As the afternoon sun sank quickly, the temperature rapidly dropped and I herded my rabbits back inside. I felt so satisfied – my veg plots just need some nutrition and I’m ready to go. I do still need to get some proper edging to stop the grass continually creeping in, and so I can also build the plots up with lots of gorgeously rich, crumbly home-made compost and leafmould. But it’s another step forward. At the moment I have time to do this. It’s so incredibly important to me.

After a quick cuppa and stop-off at Mum and Dad’s, I fired up the steamer and set about stripping more wallpaper off our dining room walls. I only have one wall left to do, and the ceiling, and we’re ready to start prepping the room properly for re-decoration. Steps forward. Good.
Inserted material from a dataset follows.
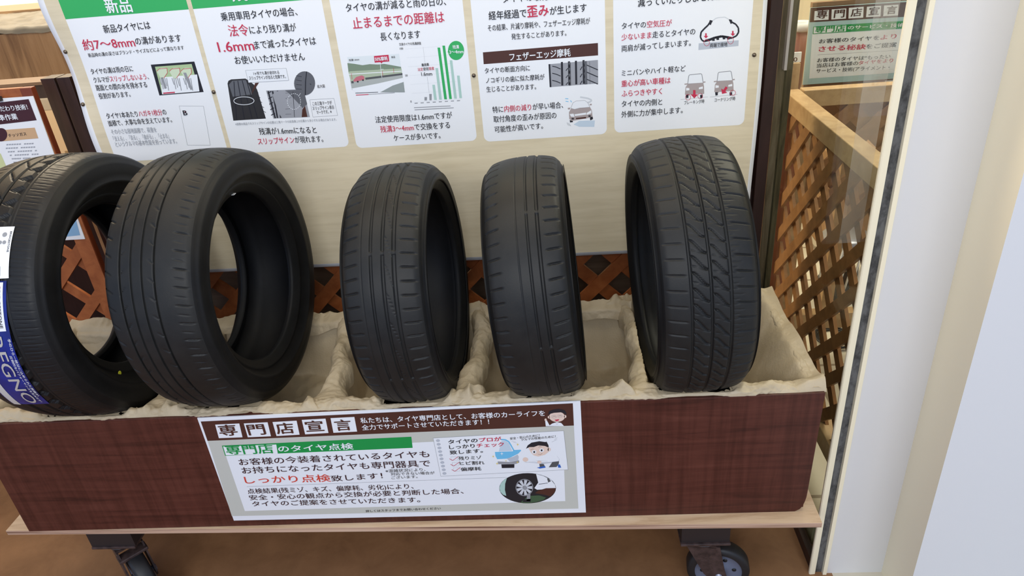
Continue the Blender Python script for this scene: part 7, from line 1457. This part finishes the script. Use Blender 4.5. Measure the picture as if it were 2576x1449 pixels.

I should explain. For the past few years I’ve been embarrassed about the state of our home and my Smallest Smallholding. I haven’t felt as though I can have friends around. I’ve felt quite isolated because of it.  I don’t allow anyone outside of the family through the door. We hide from the electricity meter man because we just don’t want anyone to witness what we live in day-to-day. The house is a half-baked renovation job, and the Smallest Smallholding has, for the past couple of years, been out of control.

But I want my friends to visit, and to be able to stay over. I want to welcome people into my home. I want to have friends and family over on warm summer’s evenings. So this year, I’m sure as hell going to try and get closer to being able to do that. Sharing my Smallest Smallholding, getting people encouraged, involved, excited about what I do – that, for me, would be an achievement.